Nasıl olduysa başladık yılan hikayelerine, Avustralya’nın meşhur zehirli
yılanlarına, ısırmakla kalmayıp bir de uzaktan tüküren türlerine, aslında kedi
kadar sakin ve zararsız olanlarına, yeşil renkli ağaç yılanlarına, havada uçan
türlerine, bunların NASA tarafından yapılan araştırmalara konu olmalarına,
herbirimizin yılanlar ile yaşadığımız tecrübelerimize dair hikayelerimize. Ben
şimdi bu hikayelerin hepsini buraya aktarırsam yazımın tam bir yılan hikayesine
döneceğini düşündüğümden bu istekden vaz geçiyorum ve konuyu tekrar masanın
etrafındaki tılsıma getiriyorum. Artık varlığını ve gücünü bana iyice
farkettiren bu tılsımın etrafımdakileri de etkilediğini görmekten ve onların
bir gün benim yaptığım gibi bu gücü farkedeceklerini bilmekten büyük bir haz
aldım. Nerede ve ne şart altında olursa olsun, CumaBriç’i kanatları altına alan
bu tılsım bizi günlük sıkıntılardan çekip çıkarıyor ve bize sunduğu dünyada her
birimizi bir bilge vezir mertebesine yükseltiyordu. Bilgelik ile vezirligin
birleştiği yerde elbette ele alınan memleket meselelerine insani çözümler
bulmak işin doğası gereği idi; “Olayların kendi detaylarında kaybolup gitmek
yerine, olayların insanlar üzerinde yarrattığı etkileri incelemek asıl üstünde
önemle durulması gereken noktadır” dedi Halim hoca. Bu anlayışla Türkiye’de
açık oturumlara çıkan gazeteciler ile Avustralya’nın gazetecilerini ele alıp
irdeledik. Gördük ki, Türk gazeteciler durmadan olayların peşinde sürüklenen
halleri ile katıldıkları konuşmalarda kendi görüşlerini beyan ederlerken,
Avustralya’dakiler ise görüş değil oluşan durumların yarattığı yeni sonuçlar
ile ne gibi etkilenmelerin söz konusu olabileceğını vurgulamaya çalışırlar.

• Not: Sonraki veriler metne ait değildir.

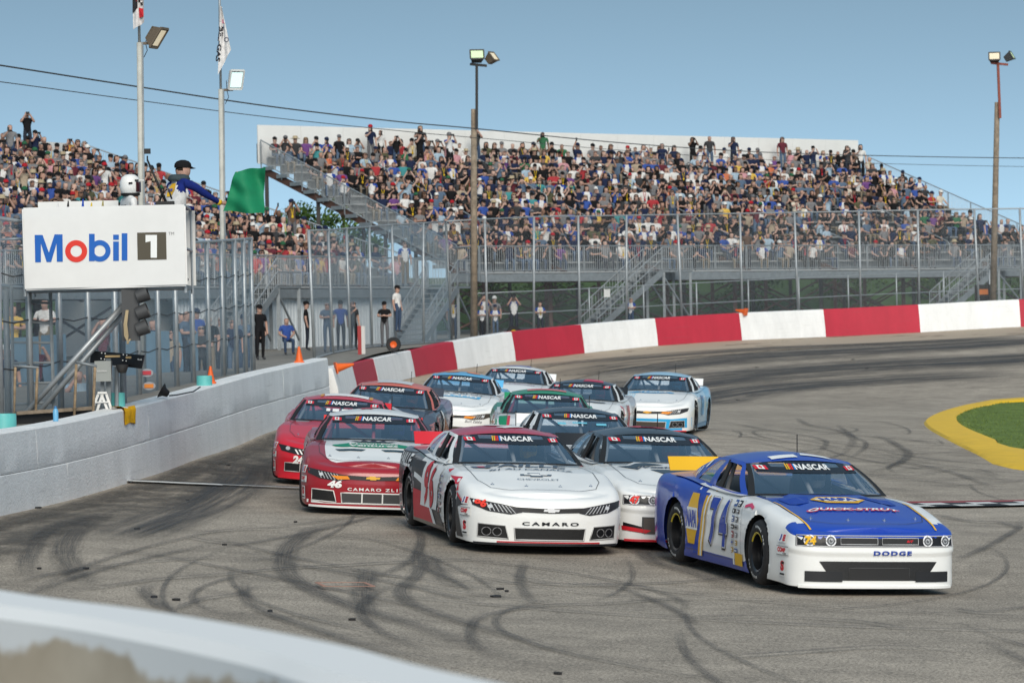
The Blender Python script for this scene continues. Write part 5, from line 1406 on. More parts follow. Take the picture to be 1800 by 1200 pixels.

Gece boyunca Ekrem’in misafir ağırlar gibi bizi rahatlattırmak için gösterdiği
çabalar ve ikram ettiği çaylar, kızartılmış ekmekler ile bir yandan yiyip içtik
bir yandan da geleneksel sohbetlerimize dalıp gittik. Iyi ki Ekrem’in aklına
geldi ve bu toplantıyı organize etti. Güzel ve sakin bir geceydi. Durmadan
azgın haliyle yağıp ortalığı sellere boğan yağmurlarla geçen can sıkıcı bir
hafta sonuna güzel bir renk katmış oldu.